The stories around those jobs and their respective outcomes were heavy — heavy like my legs when they were about to give out at the telephone pole. I knew I had to find a new job in spite of all that.  The prospect of answering questions about my work history was a 2,000 pound ball and chain, a weight that was hard to walk with, much less run. Heavy legs.

Light arms?

In addition to whatever internal or external factors lead me to my career grease fire, there was the heavy feeling that maybe I sucked at my job. I had a quip, “A marketer could spend a full 50 hours a week attempting to stay abreast of what was new and working in marketing — and you would still fall behind.”   I really wanted to run away from marketing and the never-ending task of feeding leads to sales. Breaking into a new career was a possibility, but not an immediate prospect. Could I become a better marketer?

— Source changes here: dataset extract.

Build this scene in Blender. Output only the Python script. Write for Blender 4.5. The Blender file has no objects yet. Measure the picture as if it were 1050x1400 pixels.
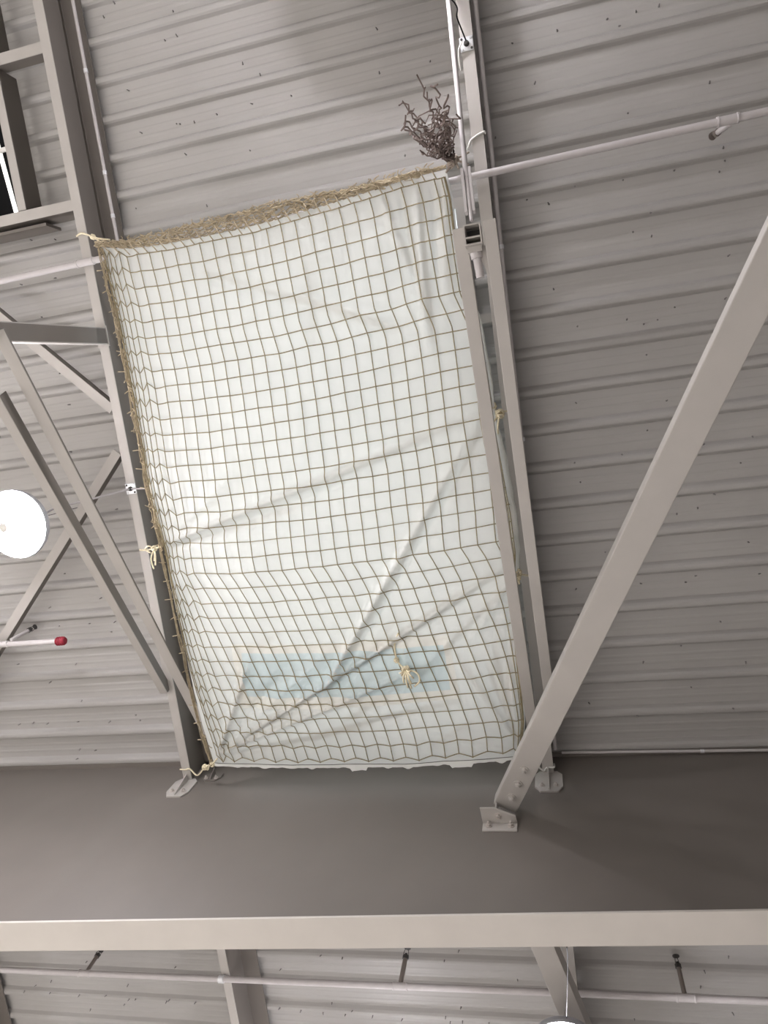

I began to live out my quip and started spending just fifteen hours of each job-finding week on new marketing trends and technology, consuming podcasts and e-books and talking to other marketers about what they were learning and what was working for them.

It was transformational.

I did not suddenly become the most creative and successful marketer in Atlanta, but I gained confidence. Everything I learned became something I could talk about in an interview – and something I would be able to put into practice once I landed.

Learning was much easier than tracking down potential jobs and hacking my way through the interview gauntlet. And yet, everything I learned made interviewing easier. Pumping my arms made lifting my legs easier.


People always say, if you have a big challenge, break it up into doable chunks. Even a small goal sometimes needs to be broken up.  I used to go to a 6 AM exercise class, a challenge for a night person like me. I would say to myself, “I’m not really going to go to that class, I’m just putting my feet on the ground. I’m not really going out in the cold, I’m just standing up next to my bed. I’m not really going to lift weights, I’m just walking to the bathroom.” Next thing I knew I was holding the weights in my hand; might as well lift them.

Breaking up your goal works. Pumping your arms works too. Lift something lighter or lift something different because there will be times when you are going to have carry heavy legs a few steps farther.